I’m sure the Chinese are delighted with it.
That’s where you’re wrong. The Beijing Cultural Heritage Protection Centre slammed RIBA’s decision to shortlist the British-Iraqi architect’s building for an award. “It has caused great damage to the preservation of the old Beijing streetscape, the original urban plan, the traditional Hutong and courtyard houses,” it said, in a letter published by Building Design. “Many of us in Beijing are very disappointed and offended.”
What did Hadid have to say?
Her firm, Zaha Hadid Architects, claimed they had “worked with the Local Design Institute” throughout the design process “to ensure the project complies with all government building regulations and planning requirements”. Far from destroying the city’s cultural heritage, Galaxy Soho is actually adjacent to “one of Beijing’s busiest motorways” they point out.
Is this the end of her career in China?
Fat chance. Hadid is an architectural “superstar” in China, and 15,000 fans attended a talk of hers in the Chinese capital. Her asymetrical Guangzhou Opera House won acclaim in 2010 and designs like her Wangjing SOHO towers complex have been “pirated” and produced in carbon copy forms by construction firms in southern China.

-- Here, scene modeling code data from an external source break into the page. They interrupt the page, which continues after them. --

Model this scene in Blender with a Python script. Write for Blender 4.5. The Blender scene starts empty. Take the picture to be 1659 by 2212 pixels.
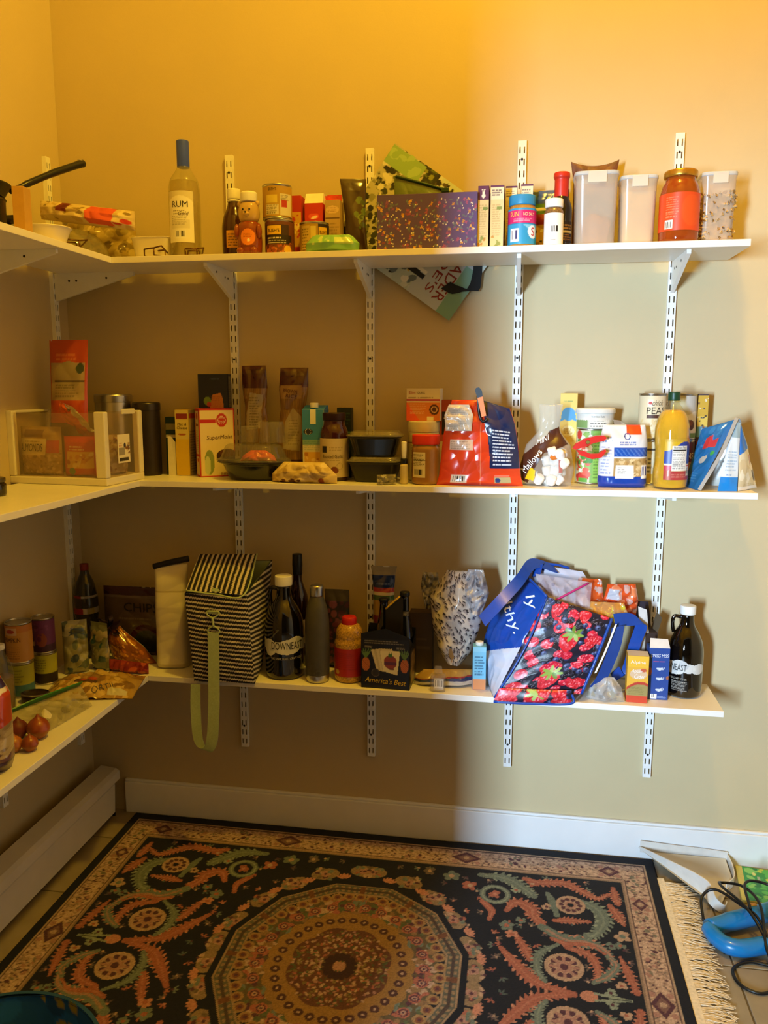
import bpy, bmesh, math, random
import numpy as np
from mathutils import Vector, Matrix

scene = bpy.context.scene
COL = scene.collection
rad = math.radians

# ------------------------------------------------------------------ camera
cam_data = bpy.data.cameras.new('camera')
cam = bpy.data.objects.new('camera', cam_data)
COL.objects.link(cam)
yaw, pitch = 0.1666, -0.1533
fwd = Vector((-math.sin(yaw) * math.cos(pitch), math.cos(yaw) * math.cos(pitch), math.sin(pitch)))
rgt = Vector((math.cos(yaw), math.sin(yaw), 0))
upv = rgt.cross(fwd)
cam.matrix_world = Matrix(((rgt.x, upv.x, -fwd.x, 1.5035), (rgt.y, upv.y, -fwd.y, -2.5566), (rgt.z, upv.z, -fwd.z, 1.526), (0, 0, 0, 1)))
cam_data.sensor_fit = 'VERTICAL'
cam_data.sensor_height = 24.0
cam_data.lens = 1743.6 / 2212 * 24.0
cam_data.clip_start = 0.02
scene.camera = cam

# ------------------------------------------------------------------ world, lights, exposure
world = bpy.data.worlds.new('world')
scene.world = world
world.use_nodes = True
world.node_tree.nodes['Background'].inputs[0].default_value = (0.55, 0.7, 1.0, 1)
world.node_tree.nodes['Background'].inputs[1].default_value = 0.35
vs = scene.view_settings
vs.view_transform = 'Standard'
vs.look = 'None'
vs.exposure = 0.0
vs.gamma = 1.0
vs.use_curve_mapping = False


def light(name, kind, loc, energy, color, size=0.1, size_y=None, aim=None):
    d = bpy.data.lights.new(name, kind)
    d.energy = energy
    d.color = color
    if kind == 'AREA':
        d.shape = 'RECTANGLE'
        d.size = size
        d.size_y = size_y or size
        d.spread = rad(80)
    else:
        d.shadow_soft_size = size
    o = bpy.data.objects.new(name, d)
    o.location = loc
    if aim is not None:
        o.rotation_euler = (Vector(aim) - Vector(loc)).to_track_quat('-Z', 'Y').to_euler()
    COL.objects.link(o)
    return o


DAY_E, LAMP_E = 68.0, 113.0
LAMP = (1.62, -1.02, 3.72)
# daylight from the hall window behind the photographer, and the pantry's warm ceiling bulb
light('window_daylight', 'AREA', (0.08, -4.58, 1.38), DAY_E, (0.55, 0.77, 1.0), 0.28, 1.06, (1.6, 0, 1.15))
light('ceiling_bulb_light', 'POINT', (LAMP[0], LAMP[1], LAMP[2] + 0.06), LAMP_E, (1.0, 0.62, 0.042), 0.06)


# ------------------------------------------------------------------ helpers
def lin(c):
    if isinstance(c, str):
        c = c.lstrip('#')
        c = tuple(int(c[i:i + 2], 16) for i in (0, 2, 4))
    return np.array([((v / 255) / 12.92 if v / 255 <= 0.04045 else ((v / 255 + 0.055) / 1.055) ** 2.4) for v in c])


MATS = {}


def mat(name, c, rough=0.5, metal=0.0, trans=0.0, alpha=1.0, noise=0.06, nscale=40, bump=0.0, bscale=200, spec=0.5, coat=0.0, ior=1.45, sss=0.0, stretch=None):
    if name in MATS:
        return MATS[name]
    m = bpy.data.materials.new(name)
    m.use_nodes = True
    nt = m.node_tree
    b = nt.nodes['Principled BSDF']
    rgb = lin(c)
    tc = nt.nodes.new('ShaderNodeTexCoord')
    mp = nt.nodes.new('ShaderNodeMapping')
    nt.links.new(tc.outputs['Object'], mp.inputs[0])
    if stretch:
        mp.inputs['Scale'].default_value = stretch
    if noise:
        nz = nt.nodes.new('ShaderNodeTexNoise')
        nz.inputs['Scale'].default_value = nscale
        nz.inputs['Detail'].default_value = 4
        nt.links.new(mp.outputs[0], nz.inputs['Vector'])
        r = nt.nodes.new('ShaderNodeValToRGB')
        r.color_ramp.elements[0].position = 0.3
        r.color_ramp.elements[1].position = 0.7
        r.color_ramp.elements[0].color = (*(rgb * (1 - noise)), 1)
        r.color_ramp.elements[1].color = (*np.minimum(rgb * (1 + noise), 1), 1)
        nt.links.new(nz.outputs[0], r.inputs[0])
        nt.links.new(r.outputs[0], b.inputs['Base Color'])
    else:
        b.inputs['Base Color'].default_value = (*rgb, 1)
    if bump:
        nb = nt.nodes.new('ShaderNodeTexNoise')
        nb.inputs['Scale'].default_value = bscale
        nb.inputs['Detail'].default_value = 5
        nt.links.new(mp.outputs[0], nb.inputs['Vector'])
        bp = nt.nodes.new('ShaderNodeBump')
        bp.inputs['Strength'].default_value = bump
        bp.inputs['Distance'].default_value = 0.002
        nt.links.new(nb.outputs[0], bp.inputs['Height'])
        nt.links.new(bp.outputs[0], b.inputs['Normal'])
    b.inputs['Roughness'].default_value = rough
    b.inputs['Metallic'].default_value = metal
    b.inputs['Transmission Weight'].default_value = trans
    b.inputs['Alpha'].default_value = alpha
    b.inputs['IOR'].default_value = ior
    b.inputs['Specular IOR Level'].default_value = spec
    b.inputs['Coat Weight'].default_value = coat
    if sss:
        b.inputs['Subsurface Weight'].default_value = sss
        b.inputs['Subsurface Radius'].default_value = (0.02, 0.015, 0.01)
    MATS[name] = m
    return m


def clearmat(name, tint='#ffffff', diff=0.10, dcol='#e8e4da', rough=0.06, ior=1.4):
    """thin clear plastic or glass: see-through, glossy at grazing angles, slightly milky"""
    if name in MATS:
        return MATS[name]
    m = bpy.data.materials.new(name)
    m.use_nodes = True
    nt = m.node_tree
    nt.nodes.remove(nt.nodes['Principled BSDF'])
    out = nt.nodes['Material Output']
    tr = nt.nodes.new('ShaderNodeBsdfTransparent')
    tr.inputs[0].default_value = (*lin(tint), 1)
    df = nt.nodes.new('ShaderNodeBsdfDiffuse')
    df.inputs[0].default_value = (*lin(dcol), 1)
    gl = nt.nodes.new('ShaderNodeBsdfGlossy')
    gl.inputs['Roughness'].default_value = rough
    lw = nt.nodes.new('ShaderNodeLayerWeight')
    lw.inputs[0].default_value = 0.5
    pw = nt.nodes.new('ShaderNodeMath')
    pw.operation = 'POWER'
    pw.inputs[1].default_value = 4.0
    nt.links.new(lw.outputs['Facing'], pw.inputs[0])
    fr = nt.nodes.new('ShaderNodeMath')
    fr.operation = 'MULTIPLY_ADD'
    fr.inputs[1].default_value = 0.5
    fr.inputs[2].default_value = 0.10 * (ior - 1)
    nt.links.new(pw.outputs[0], fr.inputs[0])
    m1 = nt.nodes.new('ShaderNodeMixShader')
    m1.inputs[0].default_value = diff
    m2 = nt.nodes.new('ShaderNodeMixShader')
    nt.links.new(tr.outputs[0], m1.inputs[1])
    nt.links.new(df.outputs[0], m1.inputs[2])
    nt.links.new(fr.outputs[0], m2.inputs[0])
    nt.links.new(m1.outputs[0], m2.inputs[1])
    nt.links.new(gl.outputs[0], m2.inputs[2])
    nt.links.new(m2.outputs[0], out.inputs[0])
    MATS[name] = m
    return m


def printed(name='printed_paper', rough=0.55, alpha=1.0, coat=0.0, bump=0.0):
    """material whose colour is the printed pattern stored on the mesh"""
    if name in MATS:
        return MATS[name]
    m = bpy.data.materials.new(name)
    m.use_nodes = True
    nt = m.node_tree
    b = nt.nodes['Principled BSDF']
    a = nt.nodes.new('ShaderNodeAttribute')
    a.attribute_name = 'print'
    nt.links.new(a.outputs['Color'], b.inputs['Base Color'])
    b.inputs['Roughness'].default_value = rough
    b.inputs['Alpha'].default_value = alpha
    b.inputs['Coat Weight'].default_value = coat
    if bump:
        nb = nt.nodes.new('ShaderNodeTexNoise')
        nb.inputs['Scale'].default_value = 900
        bp = nt.nodes.new('ShaderNodeBump')
        bp.inputs['Strength'].default_value = bump
        bp.inputs['Distance'].default_value = 0.002
        nt.links.new(nb.outputs[0], bp.inputs['Height'])
        nt.links.new(bp.outputs[0], b.inputs['Normal'])
    MATS[name] = m
    return m


PAPER = printed()
GLOSS = printed('printed_gloss', 0.36)
FOIL = printed('printed_film', 0.2, coat=0.3)
CLEARPRINT = printed('printed_clear_film', 0.2, alpha=0.6, coat=0.3)
CLOTH = printed('printed_cloth', 0.9)


def ink(c):
    c = c.lstrip('#')
    return mat('ink_' + c, c, 0.6, noise=0)


def thing(name, label, cat, loc=(0, 0, 0), rz=0, group=None):
    o = bpy.data.objects.new(name, None)
    o.empty_display_size = 0.02
    COL.objects.link(o)
    o.location = loc
    o.rotation_euler = (0, 0, rad(rz))
    tag(o, label, cat, group)
    return o


def tag(o, label, cat, group=None, kind=None):
    o['label'] = label
    o['category'] = cat
    if group:
        o['group'] = group
    if kind:
        o['kind'] = kind
    return o


def mk(name, me, m, parent=None, smooth=False):
    if m is not None:
        me.materials.append(m)
    if smooth:
        me.polygons.foreach_set('use_smooth', np.ones(len(me.polygons), bool))
    o = bpy.data.objects.new(name, me)
    COL.objects.link(o)
    if parent is not None:
        o.parent = parent
    return o


def pd(name, V, F, m, parent=None, smooth=False):
    me = bpy.data.meshes.new(name)
    me.from_pydata([tuple(v) for v in V], [], F)
    me.update()
    return mk(name, me, m, parent, smooth)


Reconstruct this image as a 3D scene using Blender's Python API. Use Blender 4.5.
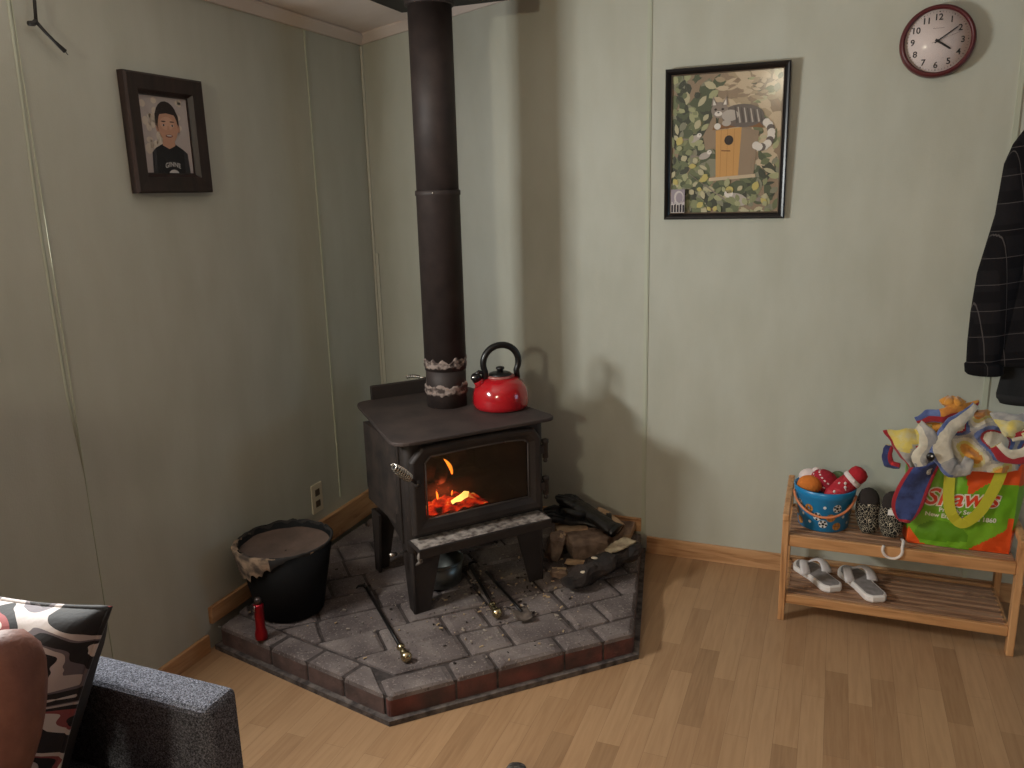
import bpy, bmesh, math, random
from mathutils import Vector, Matrix, noise, Euler
R = math.radians
for o in list(bpy.data.objects):
    bpy.data.objects.remove(o)
SC = bpy.context.scene
COL = SC.collection
PI = math.pi

# ------------------------------------------------------------------ camera
cam_d = bpy.data.cameras.new('camera')
cam = bpy.data.objects.new('camera', cam_d)
COL.objects.link(cam)
RX = Vector((0.93017296, 0.36625822, -0.02516313))
DN = Vector((0.06190922, -0.22405005, -0.97260929))
FW = Vector((-0.36186395, 0.90313703, -0.23108006))
cam.matrix_world = Matrix(((RX.x, -DN.x, -FW.x, 1.92668), (RX.y, -DN.y, -FW.y, -3.17994), (RX.z, -DN.z, -FW.z, 1.5121), (0, 0, 0, 1)))
cam_d.sensor_fit = 'HORIZONTAL'
cam_d.sensor_width = 36.0
cam_d.lens = 808.944 / 1024 * 36
cam_d.clip_start = 0.05
SC.camera = cam

# ------------------------------------------------------------------ world, exposure, daylight, fill
SC.view_settings.view_transform = 'Standard'
SC.view_settings.look = 'None'
SC.view_settings.exposure = 0.0
SC.view_settings.gamma = 1.0
SC.view_settings.use_curve_mapping = False
SC.cycles.use_denoising = True
SC.cycles.max_bounces = 8
SC.cycles.diffuse_bounces = 5
SC.cycles.transparent_max_bounces = 12
SC.cycles.sample_clamp_indirect = 4.0
world = bpy.data.worlds.new('overcast_sky')
SC.world = world
world.use_nodes = True
world.node_tree.nodes['Background'].inputs[0].default_value = (0.72, 0.83, 1.0, 1)
world.node_tree.nodes['Background'].inputs[1].default_value = 0.12


def area(name, loc, direction, sx, sy, power, color):
    d = bpy.data.lights.new(name, 'AREA')
    d.shape = 'RECTANGLE'
    d.size, d.size_y = sx, sy
    d.energy = power
    d.color = color
    o = bpy.data.objects.new(name, d)
    COL.objects.link(o)
    o.location = loc
    o.rotation_euler = Vector(direction).to_track_quat('-Z', 'Z').to_euler()
    return o


# windows: centre along the wall, width, sill z, head z
WIN_L = (-1.905, 0.13, 1.16, 1.68)
WIN_R = (-0.56, 0.62, 0.35, 1.95)
WIN_FILL = (2.5, 1.4, 0.9, 1.95)  # unseen opening behind the camera, added to carry the fill light
XR, YF = 3.7, -6.4
LAMP = (1.35, -5.6, 2.14)
P_LEFT, P_RIGHT, P_FRONT, P_LAMP = 47.0, 10.0, 0.4, 108.0
area('daylight_left_window', (0.002, WIN_L[0], (WIN_L[2] + WIN_L[3]) / 2), (1, 0, 0), WIN_L[1], WIN_L[3] - WIN_L[2], P_LEFT, (0.98, 1.0, 0.97))
area('daylight_right_door', (XR + 0.13, WIN_R[0], 1.15), (-1, 0, 0), WIN_R[1], 1.6, P_RIGHT, (0.42, 0.72, 1.0))
area('front_fill_light', (WIN_FILL[0], YF - 0.13, 1.42), (0, 1, 0), WIN_FILL[1], 1.05, P_FRONT, (0.8, 0.9, 1.0))  # weak fill added behind the camera for flat overall light
lamp_d = bpy.data.lights.new('ceiling_lamp_glow', 'POINT')
lamp_d.energy = P_LAMP
lamp_d.color = (1.0, 0.92, 0.70)
lamp_d.shadow_soft_size = 0.13
lamp_o = bpy.data.objects.new('ceiling_lamp_glow', lamp_d)
COL.objects.link(lamp_o)
lamp_o.location = LAMP

# ------------------------------------------------------------------ materials


def lin(c):
    return tuple(((x / 255) / 12.92 if x / 255 <= 0.04045 else ((x / 255 + 0.055) / 1.055) ** 2.4) for x in c)


MATS = {}


def mat(name, rgb, rough=0.6, metal=0.0, rgb2=None, scale=8.0, detail=6.0, lo=0.35, hi=0.65, bump=0.0, bscale=None,
        stretch=(1, 1, 1), spec=0.5, coat=0.0, emit=None, estr=0.0, sheen=0.0, bdist=0.004):
    if name in MATS:
        return MATS[name]
    m = bpy.data.materials.new(name)
    m.use_nodes = True
    nt = m.node_tree
    b = nt.nodes['Principled BSDF']
    c1 = (*lin(rgb), 1)
    b.inputs['Base Color'].default_value = c1
    b.inputs['Roughness'].default_value = rough
    b.inputs['Metallic'].default_value = metal
    b.inputs['Specular IOR Level'].default_value = spec
    b.inputs['Coat Weight'].default_value = coat
    b.inputs['Sheen Weight'].default_value = sheen
    if emit:
        b.inputs['Emission Color'].default_value = (*lin(emit), 1)
        b.inputs['Emission Strength'].default_value = estr
    if rgb2 or bump:
        tc = nt.nodes.new('ShaderNodeTexCoord')
        mp = nt.nodes.new('ShaderNodeMapping')
        mp.inputs['Scale'].default_value = stretch
        nt.links.new(tc.outputs['Object'], mp.inputs[0])
    if rgb2:
        n = nt.nodes.new('ShaderNodeTexNoise')
        n.inputs['Scale'].default_value = scale
        n.inputs['Detail'].default_value = detail
        nt.links.new(mp.outputs[0], n.inputs['Vector'])
        r = nt.nodes.new('ShaderNodeValToRGB')
        r.color_ramp.elements[0].position = lo
        r.color_ramp.elements[0].color = c1
        r.color_ramp.elements[1].position = hi
        r.color_ramp.elements[1].color = (*lin(rgb2), 1)
        nt.links.new(n.outputs[0], r.inputs[0])
        nt.links.new(r.outputs[0], b.inputs['Base Color'])
    if bump:
        n2 = nt.nodes.new('ShaderNodeTexNoise')
        n2.inputs['Scale'].default_value = bscale or scale * 3
        n2.inputs['Detail'].default_value = 6
        nt.links.new(mp.outputs[0], n2.inputs['Vector'])
        bp = nt.nodes.new('ShaderNodeBump')
        bp.inputs['Strength'].default_value = bump
        bp.inputs['Distance'].default_value = bdist
        nt.links.new(n2.outputs[0], bp.inputs['Height'])
        nt.links.new(bp.outputs[0], b.inputs['Normal'])
    MATS[name] = m
    return m


class NT:
    """small node-tree writer"""

    def __init__(s, name):
        s.m = bpy.data.materials.new(name)
        s.m.use_nodes = True
        s.t = s.m.node_tree
        s.b = s.t.nodes['Principled BSDF']
        MATS[name] = s.m

    def n(s, kind, **kw):
        nd = s.t.nodes.new('ShaderNode' + kind)
        for k, v in kw.items():
            if k in nd.inputs:
                nd.inputs[k].default_value = v
            else:
                setattr(nd, k, v)
        return nd

    def l(s, a, b):
        s.t.links.new(a, b)

    def ramp(s, src, stops, interp='LINEAR'):
        r = s.n('ValToRGB')
        cr = r.color_ramp
        cr.interpolation = interp
        while len(cr.elements) > 1:
            cr.elements.remove(cr.elements[-1])
        cr.elements[0].position = stops[0][0]
        cr.elements[0].color = (*lin(stops[0][1]), 1)
        for p, c in stops[1:]:
            e = cr.elements.new(p)
            e.color = (*lin(c), 1)
        s.l(src, r.inputs[0])
        return r.outputs[0]

    def coord(s, scale=(1, 1, 1), rot=(0, 0, 0), which='Object'):
        tc = s.n('TexCoord')
        mp = s.n('Mapping')
        mp.inputs['Scale'].default_value = scale
        mp.inputs['Rotation'].default_value = rot
        s.l(tc.outputs[which], mp.inputs[0])
        return mp.outputs[0]

    def math(s, op, a, b=None):
        n = s.n('Math', operation=op)
        for i, x in enumerate((a, b)):
            if x is None:
                continue
            if isinstance(x, (int, float)):
                n.inputs[i].default_value = x
            else:
                s.l(x, n.inputs[i])
        return n.outputs[0]

    def mix(s, f, a, b, mode='MIX'):
        n = s.n('Mix', data_type='RGBA', blend_type=mode)
        for i, x in ((0, f), (6, a), (7, b)):
            if isinstance(x, (int, float)):
                n.inputs[i].default_value = x
            elif isinstance(x, tuple):
                n.inputs[i].default_value = (*lin(x), 1)
            else:
                s.l(x, n.inputs[i])
        return n.outputs[2]

    def bump(s, h, strength=0.3, dist=0.003):
        bp = s.n('Bump')
        bp.inputs['Strength'].default_value = strength
        bp.inputs['Distance'].default_value = dist
        s.l(h, bp.inputs['Height'])
        s.l(bp.outputs[0], s.b.inputs['Normal'])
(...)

Is China becoming an architect’s playground?
Hank Dittmar, special adviser to Prince Charles’s urban building foundation, said cities like Beijing are in danger of becoming “architectural trophy rooms” for the likes of Hadid as they seek statement buildings to project their new global capital. If Hadid triumphs in the Lubetkin, it would be the second year in a row that a Chinese project has won the award. Last year Wilkinson Eyre won for its Guangzhou International Finance Centre.